We propose and study the following Mirror Principle: certain sequences of multiplicative equivariant characteristic classes on Kontsevich's stable map moduli spaces can be computed in terms of certain hypergeometric type classes. As applications, we compute the equivariant Euler classes of obstruction bundles induced by any concavex bundles-including any direct sum of line bundles-on Pn. This includes proving the formula of Candelas-de la Ossa-Green-Parkes hence completing the program of Candelas et al, Kontesevich, Manin, and Givental, to compute rigorously the instanton prepotential function for the quintic in P4. We derive, among many other examples, the multiple cover formula for Gromov-Witten invariants of P1, computed earlier by Morrison-Aspinwall and by Manin in different approaches. We also prove a formula for enumerating Euler classes which arise in the so-called local mirror symmetry for some noncompact Calabi-Yau manifolds. At the end we interprete an infinite dimensional transformation group, called the mirror group, acting on Euler data, as a certain duality group of the linear sigma model.
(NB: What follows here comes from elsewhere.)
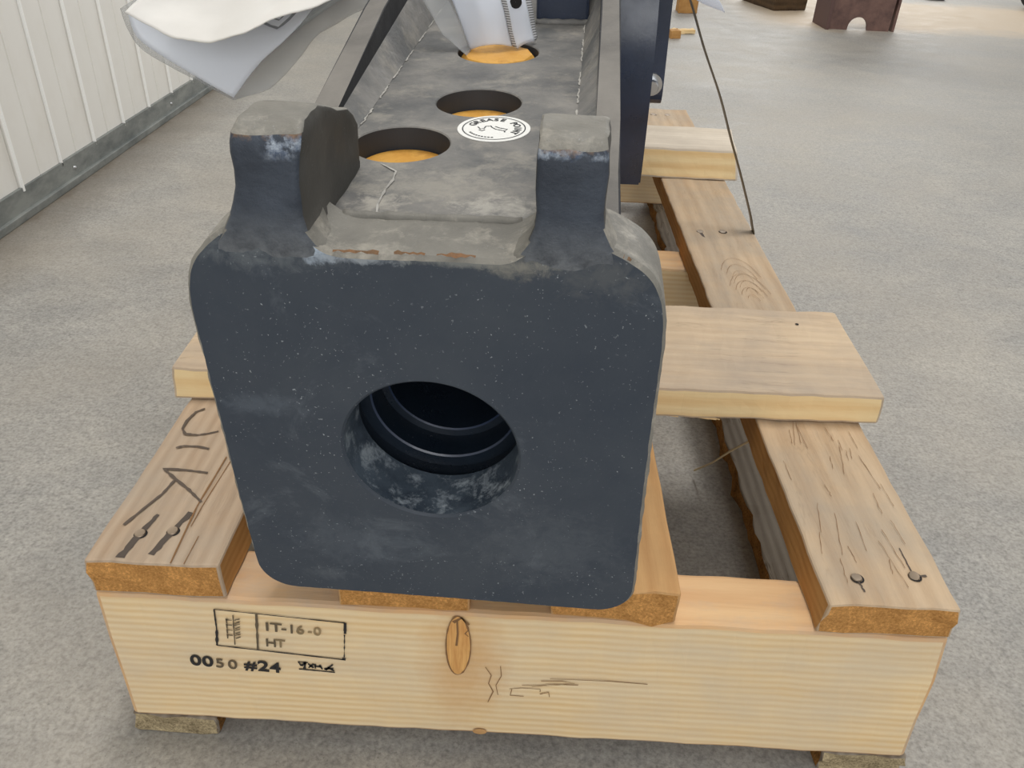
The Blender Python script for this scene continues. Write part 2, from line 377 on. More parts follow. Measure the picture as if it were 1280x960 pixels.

We generalize our theorems in Mirror Principle Ⅰ to a class of balloon manifolds. Many of the results are proved for convex projective manifolds. In a subsequent paper, Mirror Principle Ⅲ, we will extend the results to projective manifolds without the convexity assumption.

We generalize the theorems in Mirror Principle Ⅰ and Ⅱ to the case of general projective manifolds without the convexity assumption. We also apply the results to balloon manifolds, and generalize to higher genus.